1. 2000 el - indexed 0.00099250 not indexed - 0.00226275

2. 5000 el - indexed 0.00095600 not indexed - 0.00404125

3. 10000 el - indexed 0.00156900 not indexed - 0.00761750

4. 20000 el - indexed 0.00155850 not indexed - 0.01452820
5. 50000 el - indexed 0.00051100 not indexed - 0.04127450
6. 100000 el indexed 0.00121750 not indexed - 0.07120075
7. 200000 el indexed 0.00095025 not indexed - 0.11406950

Here is infographic for that. It shows how number of elements depends on the worst case time of query for indexed/not indexed column. Indexed is red color. When I tested speed, I typed the same query in mysql console 2 times , because I figured out that when you make query for the 1st time, sometimes query for not indexed column can be even a bit faster, than for indexed one. Question is: why this type of query for 200000 elements takes sometimes less time, than the same query for 100000 elements when column number is indexed. You can see that there are other unpredictable for me results. I ask this, because when column number is not indexed, the results are quite predictable: 200000 el time is always bigger than 100000. Please tell me what I'm doing wrong when trying to make research about UNIQUE indexed column.

Answer 1

在未索引的情况下，它始终是全表扫描，因此时间与行号很好地吻合，如果它被索引，您正在测量索引查找时间，这在您的情况下是恒定的（小数字，小偏差）

Answer 2

It is not the "worst" case.

• Make the UNIQUE key random instead of being in lock step with the PK. An example of such is UUID() .
• Generate enough rows so that the table and index(es) cannot fit in the buffer_pool.

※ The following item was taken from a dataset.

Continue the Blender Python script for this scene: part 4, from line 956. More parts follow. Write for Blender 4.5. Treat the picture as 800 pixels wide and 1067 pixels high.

If you both of those you will eventually see the performance slow down significantly.

UNIQUE keys have the following impact on INSERTs : The uniqueness constraint is checked before returning to the client. For a non-UNIQUE index, the work to insert into the index's BTree can (and is) delayed. (cf "Change buffer). With no index on the second column, there is even less work to do.

WHERE number=2002 --

• With UNIQUE(number) -- Drill down the BTree. Very fast, very efficient.
• With INDEX(number) -- Drill down the BTree. Very fast, very efficient. However it is slightly slower since it can't assume there is only one such row. That is, after finding the right spot in the BTree, it will scan forward (very efficient) until it finds a value other than 2002.
• With no index on number -- Scan the entire table. So the cost depends on table size, not the value of number . It has no clue if 2002 exists anywhere in the table, or how many times. If you plot the times you got, you will see that it is rather linear.

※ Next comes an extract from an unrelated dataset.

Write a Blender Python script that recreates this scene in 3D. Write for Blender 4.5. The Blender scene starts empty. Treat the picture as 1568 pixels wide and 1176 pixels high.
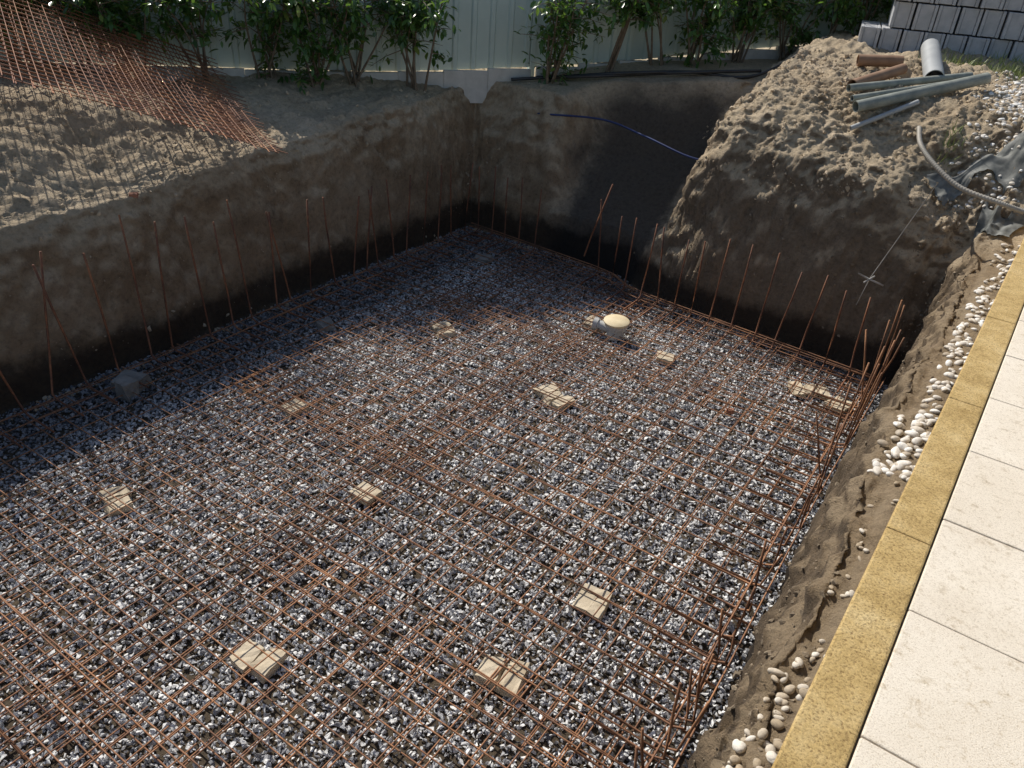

I suggest you use log-log 'paper' for your graph. Anyway, note how linear the non-indexed case is. And the indexed case is essentially constant. Finding number=200002 is just as cheap as finding number=2002. This applies for UNIQUE and INDEX . (Actually, there is a very slight rise in the line because a BTree is really O(log n), not O(1). For 2K rows, there are probably 2 levels in the BTree; for 200K, 3 levels.)

The Query cache can trip you up in timings (if it is turned on). When timing, do SELECT SQL_NO_CACHE ... to avoid the QC. If the QC is on and applies, then the second and subsequent runs of the identical query will take very close to 0.000 seconds.

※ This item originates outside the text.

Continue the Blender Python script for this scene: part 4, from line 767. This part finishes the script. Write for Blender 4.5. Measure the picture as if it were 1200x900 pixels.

Those timings that varied between 0.5ms and 1.2ms -- chalk it up to the phase of the moon. Seriously, any timing below 10ms should not be trusted. This is because of all the other things that may be happening on the computer at the same time. You can temper it somewhat by averaging multiple runs -- being sure to avoid (1) the Query cache, and (2) I/O.

As for I/O... This gets back to my earlier comment about what may happen when the table (and/or index) is bigger than can be cached in RAM.

• When smaller than RAM, the first run is likely to fetch stuff from disk. The second and subsequent runs are likely to be faster and consistent.
• Whem bigger than RAM, all runs may need to hit the disk. Hence, all may be slow, and perhaps more flaky than the variations you found.

Your tags are, technically, incorrect. Most of MySQL's indexes are BTrees (actually B+Trees), not Binary Trees. (Sure, there is a lot of similarity, and many of the principles are shared.)

Back to your research goal.

• Assume there is 'background noise' that is messing with your figures.
• Make your tests non-trivial (eg the non-indexed case) so that it overwhelms the noise, or
• Repeat the timings to mask the issue. And be sure to ignore the first run.

The main cost in performing any SELECT is how many rows it touches.

• With your UNIQUE index, it is touching 1 row. So expect fast and O(1) (plus noise).
• Without an index, it is touching N rows for an N-row table. So expect O(N).